Arab History - Etymology

Etymology

Further information: Arab (etymology)

The earliest documented use of the word "Arab" to refer to a people appears in the Monolith Inscription, an Akkadian language record of the 9th century BC Assyrian Conquest of Syria (Arabs had formed part of a coalition of forces opposed to Assyria). Listed among the booty captured by the army of king Shalmaneser III of Assyria in the Battle of Qarqar are 1000 camels of "Gi-in-di-bu'u the ar-ba-a-a" or " Gindibu belonging to the ʕarab" (ar-ba-a-a being an adjectival nisba of the noun ʕarab).

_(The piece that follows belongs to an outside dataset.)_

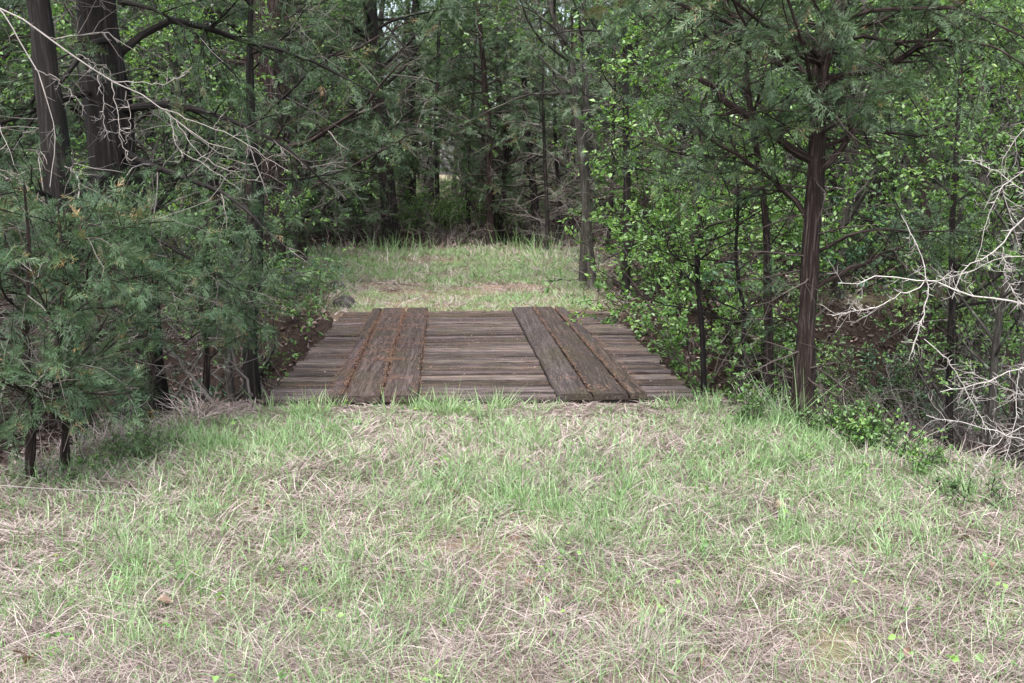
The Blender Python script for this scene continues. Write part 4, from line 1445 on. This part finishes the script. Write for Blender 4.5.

The most popular Arab account holds that the word 'Arab' came from an eponymous father called Yarab, who was supposedly the first to speak Arabic. Al-Hamdani had another view; he states that Arabs were called GhArab (West in Semitic) by Mesopotamians because Arabs resided to the west of Mesopotamia; the term was then corrupted into Arab. Yet another view is held by Al-Masudi that the word Arabs was initially applied to the Ishmaelites of the "Arabah" valley.

The root of the word has many meanings in Semitic languages including "west/sunset," "desert," "mingle," "merchant," "raven" and are "comprehensible" with all of these having varying degrees of relevance to the emergence of the name. It is also possible that some forms were metathetical from ʿ-B-R "moving around" (Arabic ʿ-B-R "traverse"), and hence, it is alleged, "nomadic."